The economic and logistical challenges of building and operating such systems are substantial. Launch costs, material durability in space environments, repair and replacement cycles, and international regulatory frameworks for orbital infrastructure all contribute to uncertainty about whether space-based solar energy can ever be deployed at meaningful scale.
Reliability and Systemic Risk
AI infrastructure is sensitive to disruptions. Uptime requirements for large models and real-time inference mean that energy systems feeding them must be exceptionally reliable. Introducing an energy source dependent on orbital mechanisms would create new dependencies far beyond Earth’s surface.
Current terrestrial grids already face reliability challenges: extreme weather events and ageing infrastructure have stressed power networks in regions experiencing rapid data centre growth, revealing grid fragilities that policymakers and utilities are still addressing.
Whether an energy system that includes space-based components could match the reliability, serviceability and resilience of terrestrial power sources without substantial redundancy and contingency mechanisms is an open question.
Governance and Control
Orbital energy infrastructure would not only be an engineering challenge but a governance one. Questions about ownership, access priorities, regulatory authority and dispute resolution loom large. Unlike terrestrial grids, which operate under established regulatory regimes within national jurisdictions, space-based systems would likely require new international agreements and oversight frameworks to manage competition, safety, and equitable access.
These issues do not have clear answers today, and their resolution will be necessary before space-based energy can be seriously pursued as part of global power infrastructure.
Exploring Possibilities, Not Predicting Certainties
Space-based solar energy remains, at best, a long-term research direction.
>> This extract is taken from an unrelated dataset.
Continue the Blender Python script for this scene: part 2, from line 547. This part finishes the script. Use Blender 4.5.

There is no articulated plan for large-scale deployment, nor a clear timeline for when — or if — such systems could contribute meaningfully to global energy supply. Yet the fact that the idea has entered public conversation is indicative of how seriously some experts take the energy question.
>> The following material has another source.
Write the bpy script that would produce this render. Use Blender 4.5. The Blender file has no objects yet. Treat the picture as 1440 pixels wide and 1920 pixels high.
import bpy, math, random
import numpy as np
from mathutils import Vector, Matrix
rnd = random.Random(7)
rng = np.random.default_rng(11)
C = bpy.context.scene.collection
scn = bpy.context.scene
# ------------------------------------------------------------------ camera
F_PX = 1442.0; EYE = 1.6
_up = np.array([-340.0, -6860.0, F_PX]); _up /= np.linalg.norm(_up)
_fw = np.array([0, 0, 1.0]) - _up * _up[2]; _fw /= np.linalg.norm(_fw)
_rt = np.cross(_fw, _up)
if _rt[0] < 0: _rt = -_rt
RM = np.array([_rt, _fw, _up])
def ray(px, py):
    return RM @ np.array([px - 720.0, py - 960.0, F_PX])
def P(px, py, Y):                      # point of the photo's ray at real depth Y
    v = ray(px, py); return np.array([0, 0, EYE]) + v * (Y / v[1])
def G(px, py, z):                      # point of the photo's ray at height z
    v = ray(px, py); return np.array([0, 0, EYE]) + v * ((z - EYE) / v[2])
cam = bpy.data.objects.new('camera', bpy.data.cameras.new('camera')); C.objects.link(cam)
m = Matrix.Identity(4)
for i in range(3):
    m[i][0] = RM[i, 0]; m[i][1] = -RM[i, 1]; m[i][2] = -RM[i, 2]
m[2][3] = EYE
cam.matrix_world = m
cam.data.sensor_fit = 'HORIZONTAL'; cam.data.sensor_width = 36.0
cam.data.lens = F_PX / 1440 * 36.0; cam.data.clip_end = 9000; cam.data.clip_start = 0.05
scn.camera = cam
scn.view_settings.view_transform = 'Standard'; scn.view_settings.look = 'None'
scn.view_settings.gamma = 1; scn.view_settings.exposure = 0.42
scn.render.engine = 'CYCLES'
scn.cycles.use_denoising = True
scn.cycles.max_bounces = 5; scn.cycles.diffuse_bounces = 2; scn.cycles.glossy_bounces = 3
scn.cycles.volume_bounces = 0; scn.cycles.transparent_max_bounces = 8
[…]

If the growth of AI continues to push data centre electricity demand upward — doubling or more by the end of the decade — energy planners and technology leaders will need to consider new paradigms alongside incremental improvements to existing systems. These could include more efficient hardware, advanced cooling technologies, better grid integration with renewables, and innovative demand management.
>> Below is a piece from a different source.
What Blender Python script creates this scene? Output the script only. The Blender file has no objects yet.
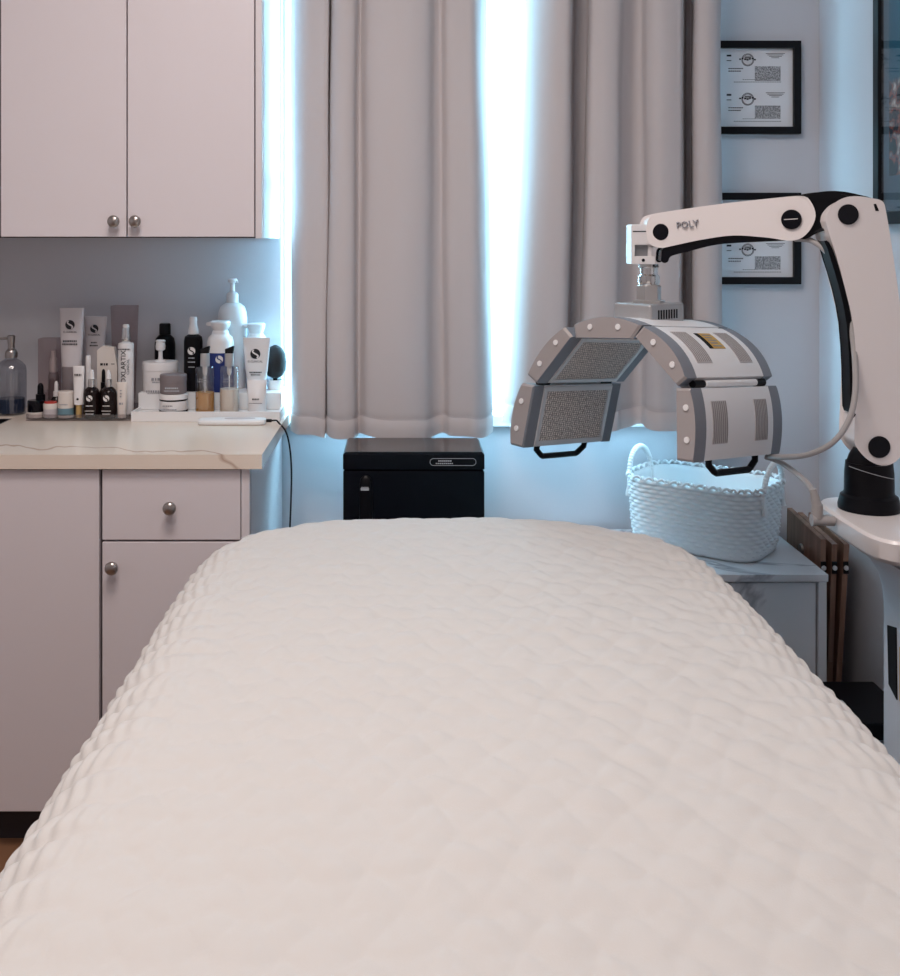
import bpy, bmesh, math, random
from mathutils import Vector, Matrix, noise
random.seed(7)
S = bpy.context.scene
COL = S.collection
F, VX, VY, CH = 1092.0, 403.0, 238.0, 1.36       # focal length in px, vanishing point, camera height
WALL = 3.07; RW = 1.17; LW = -1.95; CEIL = 2.80; BACK = -1.3
CT = 0.884                                          # countertop height

def P(px, py, D): return Vector(((px-VX)/F*D, D, CH-(py-VY)/F*D))

# ------------------------------------------------------------------ materials
def mat(name, col, rough=.5, metal=0, trans=0, coat=0, ior=1.45, sheen=0, alpha=1):
    m = bpy.data.materials.new(name); m.use_nodes = True
    b = m.node_tree.nodes['Principled BSDF']
    b.inputs['Base Color'].default_value = (*col, 1)
    b.inputs['Roughness'].default_value = rough
    b.inputs['Metallic'].default_value = metal
    b.inputs['Transmission Weight'].default_value = trans
    b.inputs['Coat Weight'].default_value = coat
    b.inputs['IOR'].default_value = ior
    b.inputs['Sheen Weight'].default_value = sheen
    b.inputs['Alpha'].default_value = alpha
    return m
def nt(m): return m.node_tree.nodes, m.node_tree.links, m.node_tree.nodes['Principled BSDF']
def add_bump(m, scale, dist=.001, strength=.4, detail=4, kind='noise', stretch=(1,1,1)):
    n, l, b = nt(m)
    tc = n.new('ShaderNodeTexCoord'); mp = n.new('ShaderNodeMapping'); mp.inputs['Scale'].default_value = stretch
    t = n.new('ShaderNodeTexNoise' if kind == 'noise' else 'ShaderNodeTexVoronoi'); t.inputs['Scale'].default_value = scale
    if kind == 'noise': t.inputs['Detail'].default_value = detail
    bp = n.new('ShaderNodeBump'); bp.inputs['Distance'].default_value = dist; bp.inputs['Strength'].default_value = strength
    l.new(tc.outputs['Object'], mp.inputs['Vector']); l.new(mp.outputs[0], t.inputs['Vector'])
    l.new(t.outputs[0], bp.inputs['Height']); l.new(bp.outputs[0], b.inputs['Normal'])
def add_var(m, c1, c2, scale, stretch=(1,1,1), lo=.35, hi=.65, detail=5, dist=0):
    n, l, b = nt(m)
    tc = n.new('ShaderNodeTexCoord'); mp = n.new('ShaderNodeMapping'); mp.inputs['Scale'].default_value = stretch
    t = n.new('ShaderNodeTexNoise'); t.inputs['Scale'].default_value = scale; t.inputs['Detail'].default_value = detail
    t.inputs['Distortion'].default_value = dist
    r = n.new('ShaderNodeValToRGB'); r.color_ramp.elements[0].position = lo; r.color_ramp.elements[1].position = hi
    r.color_ramp.elements[0].color = (*c1, 1); r.color_ramp.elements[1].color = (*c2, 1)
    l.new(tc.outputs['Object'], mp.inputs['Vector']); l.new(mp.outputs[0], t.inputs['Vector'])
    l.new(t.outputs['Fac'], r.inputs[0]); l.new(r.outputs[0], b.inputs['Base Color'])
    return r
def veins(m, base, vein, scale, width=.03, dist=1.5):
    n, l, b = nt(m)
    tc = n.new('ShaderNodeTexCoord'); t = n.new('ShaderNodeTexNoise'); t.inputs['Scale'].default_value = scale
    t.inputs['Detail'].default_value = 6; t.inputs['Distortion'].default_value = dist
    s = n.new('ShaderNodeMath'); s.operation = 'SUBTRACT'; s.inputs[1].default_value = .5
    a = n.new('ShaderNodeMath'); a.operation = 'ABSOLUTE'
    r = n.new('ShaderNodeValToRGB'); r.color_ramp.elements[0].color = (*vein, 1); r.color_ramp.elements[1].color = (*base, 1)
    r.color_ramp.elements[0].position = 0; r.color_ramp.elements[1].position = width
    l.new(tc.outputs['Object'], t.inputs['Vector']); l.new(t.outputs['Fac'], s.inputs[0]); l.new(s.outputs[0], a.inputs[0])
    l.new(a.outputs[0], r.inputs[0]); l.new(r.outputs[0], b.inputs['Base Color'])

M = {}
M['wall'] = mat('wall_paint', (.62,.62,.66), .75); add_bump(M['wall'], 160, .0006, .25)
M['ceil'] = mat('ceiling_paint', (.8,.79,.78), .8)
M['floor'] = mat('wood_floor', (.2,.1,.06), .4); add_var(M['floor'], (.16,.075,.04), (.34,.18,.1), 6, (1,.12,1), .3,.7)
M['trim'] = mat('white_trim', (.82,.82,.83), .4)
M['lam'] = mat('cabinet_laminate', (.73,.68,.71), .40); add_bump(M['lam'], 260, .0004, .25)
M['gapshade'] = mat('door_gap_shade', (.10,.08,.09), .7)  # near-black colour that paints the shade seen between the doors
M['toe'] = mat('toe_kick', (.03,.025,.03), .6)
M['nickel'] = mat('brushed_nickel', (.42,.38,.36), .28, 1)
M['quartz'] = mat('quartz', (.75,.69,.65), .22); veins(M['quartz'], (.80,.70,.61), (.50,.36,.28), .55, .0035, .5)
M['marble'] = mat('marble', (.8,.8,.82), .25); veins(M['marble'], (.78,.78,.81), (.42,.42,.46), 2.2, .022, 1.2)
M['quilt'] = mat('quilt_cotton', (.605,.583,.565), .9, sheen=.25); add_bump(M['quilt'], 420, .0006, .3)
M['sheet'] = mat('grey_sheet', (.55,.58,.66), .9)
M['curtain'] = mat('curtain_fabric', (.58,.54,.55), .85, sheen=.15); add_bump(M['curtain'], 520, .0006, .35)
M['curtain_seam'] = mat('curtain_seam', (.52,.49,.51), .85)
M['blackgloss'] = mat('black_gloss', (.002,.002,.005), .12, ior=1.33)
M['lidtop'] = mat('lid_top_gloss', (.01,.01,.012), .12, ior=2.3)
M['blacksatin'] = mat('black_satin', (.004,.004,.006), .38, ior=1.25)
M['blackmat'] = mat('black_matte', (.008,.008,.010), .6, ior=1.25)
M['greylabel'] = mat('grey_marking', (.45,.48,.52), .5)
M['whitepl'] = mat('white_plastic', (.80,.77,.76), .32)
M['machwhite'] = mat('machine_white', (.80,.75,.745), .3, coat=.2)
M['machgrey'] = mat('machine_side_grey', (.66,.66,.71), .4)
M['capgrey'] = mat('end_cap_grey', (.37,.335,.335), .45)
M['rimshade'] = mat('end_cap_rim_shaded', (.21,.225,.26), .45)  # shaded copy of the cap grey: cooler, dimmer light put into the colour
M['silver'] = mat('silver_metal', (.76,.74,.74), .42, .5)
M['steelgrey'] = mat('satin_metal', (.48,.465,.465), .38, .6)
M['steel'] = mat('polished_steel', (.7,.69,.68), .14, 1)
M['shell'] = mat('panel_shell', (.80,.80,.82), .35)
M['vent'] = mat('vent_grey', (.52,.49,.50), .6)
M['ventdark'] = mat('vent_slot', (.27,.26,.26), .6)
M['gold'] = mat('gold_sticker', (.55,.33,.06), .4)
M['tube'] = mat('grey_hose', (.38,.36,.36), .4)
M['rope'] = mat('white_rope', (.82,.84,.86), .7)
M['woodred'] = mat('reddish_wood', (.25,.12,.08), .45); add_var(M['woodred'], (.18,.095,.065), (.32,.18,.125), 10, (4,4,.4))
M['greybox'] = mat('grey_box', (.30,.31,.33), .5)
M['paper'] = mat('certificate_paper', (.76,.76,.79), .8)
M['ink'] = mat('ink', (.03,.03,.035), .8, ior=1.2)
M['inkmid'] = mat('ink_mid', (.30,.30,.33), .8)
M['block'] = mat('printed_block', (.35,.35,.37), .8); add_var(M['block'], (.12,.12,.13), (.55,.55,.57), 420, lo=.42, hi=.58)
M['frameblack'] = mat('frame_black', (.006,.006,.008), .4, ior=1.3)
M['mat_board'] = mat('mat_board', (.13,.18,.22), .8)
M['redc'] = mat('red', (.5,.04,.03), .4)
M['blue'] = mat('deep_blue', (.015,.03,.16), .3)
M['teal'] = mat('teal_label', (.14,.26,.32), .5)
M['mauve'] = mat('mauve_lid', (.20,.17,.18), .5)
M['cream'] = mat('cream_white', (.72,.66,.62), .4)
M['bottlewhite'] = mat('bottle_white', (.78,.76,.77), .32)
M['tubegrey'] = mat('tube_pale_grey', (.56,.52,.54), .38)
M['amberblk'] = mat('dark_amber_glass', (.010,.005,.005), .15, ior=1.35)
M['amber'] = mat('amber_liquid', (.55,.26,.06), .2)
M['creamliq'] = mat('cream_liquid', (.78,.66,.54), .3)
M['darkliq'] = mat('blue_liquid', (.05,.07,.12), .2)
M['goldcap'] = mat('gold_cap', (.60,.40,.16), .35, .4)
M['whiteink'] = mat('white_ink', (.75,.73,.72), .6)
M['brush'] = mat('brush_bristle', (.02,.022,.026), .8)

def mixglass(name, tint, fac, rough=.05):
    m = bpy.data.materials.new(name); m.use_nodes = True
    n = m.node_tree.nodes; l = m.node_tree.links; n.clear()
    o = n.new('ShaderNodeOutputMaterial'); t = n.new('ShaderNodeBsdfTransparent'); t.inputs[0].default_value = (*tint, 1)
    g = n.new('ShaderNodeBsdfGlossy'); g.inputs['Roughness'].default_value = rough; g.inputs[0].default_value = (1,1,1,1)
    x = n.new('ShaderNodeMixShader'); x.inputs[0].default_value = fac
    l.new(t.outputs[0], x.inputs[1]); l.new(g.outputs[0], x.inputs[2]); l.new(x.outputs[0], o.inputs[0]); return m
M['glass'] = mixglass('clear_glass', (.97,.98,.99), .06)
M['bottleglass'] = mixglass('bottle_glass', (.86,.87,.89), .14, .08)
M['acrylic'] = mixglass('clear_acrylic', (.80,.78,.79), .08)
M['ribglass'] = mixglass('ribbed_glass', (.70,.72,.76), .12, .15)
M['smoke'] = mixglass('smoky_acrylic', (.80,.73,.73), .08)
M['picglass'] = mixglass('picture_glass', (.95,.96,.97), .10, .02)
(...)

In this context, the idea of gathering solar energy in space does not sit on the fringe for its own sake. It highlights the tension between anticipated demand and the pace of energy infrastructure development on Earth.
Whether AI data centres will one day be supported in part by energy collected in orbit is a question without a clear answer. The technical, economic, regulatory and reliability challenges remain significant, and timelines are uncertain. What is clear is that space-based solar power for AI infrastructure is theoretical and long-term, and that the conversation was brought into wider view through figures such as Lado Okhotnikov, who have said their teams are exploring this direction.
The result is not certainty, but suspense: an invitation to examine the limits of current energy systems and to explore all plausible paths forward — including those that lie well beyond the near term.